Stastny was limited to less than four minutes of ice time during Tuesday’s 4-2 win against the Colorado Avalanche. Initially, Yeo indicated that the issue wasn’t serious — and it very well may not haven been — but that’s irrelevant now, as an entirely new issue could potentially sideline Stastny for the remainder of the regular season.

The Blues are in good shape for a playoff spot, up eight points on L.A., but are jockeying with Nashville for third spot in the Central Division (both head into tonight’s action with 83 points). St. Louis also has 10 games left.

There’s no denying Stastny’s absence will be felt. Back when he missed four games in early February, Yeo noted how integral he was to the club.

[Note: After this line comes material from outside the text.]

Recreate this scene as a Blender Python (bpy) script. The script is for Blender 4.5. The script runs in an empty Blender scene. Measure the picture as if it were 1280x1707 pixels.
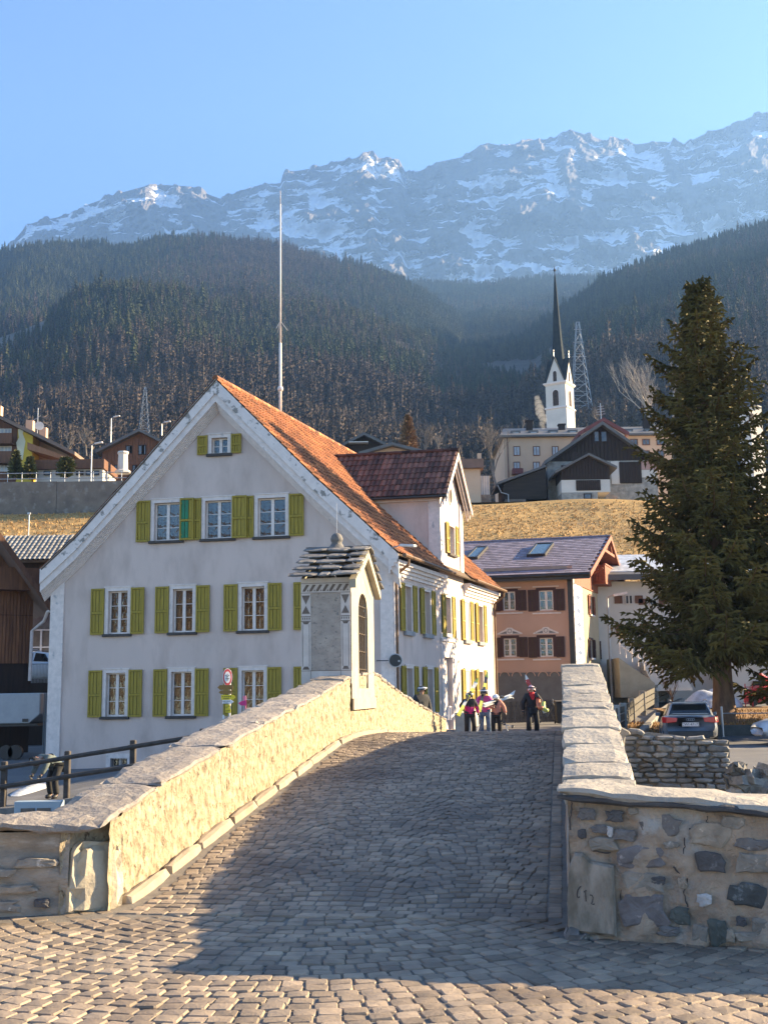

“He’s usually the first guy over the boards for a power-play faceoff or the first guy over the boards for a penalty-kill faceoff, and those are key,” Yeo said, per the Blues website. “He’s a very important player for us. You don’t take out a top-line center from too many lineups where they don’t feel that.”

Limited to just 66 games this season, Stastny has still managed to score 18 goals — third-most on the team — and 40 points. He also averages a healthy 19:08 TOI per night.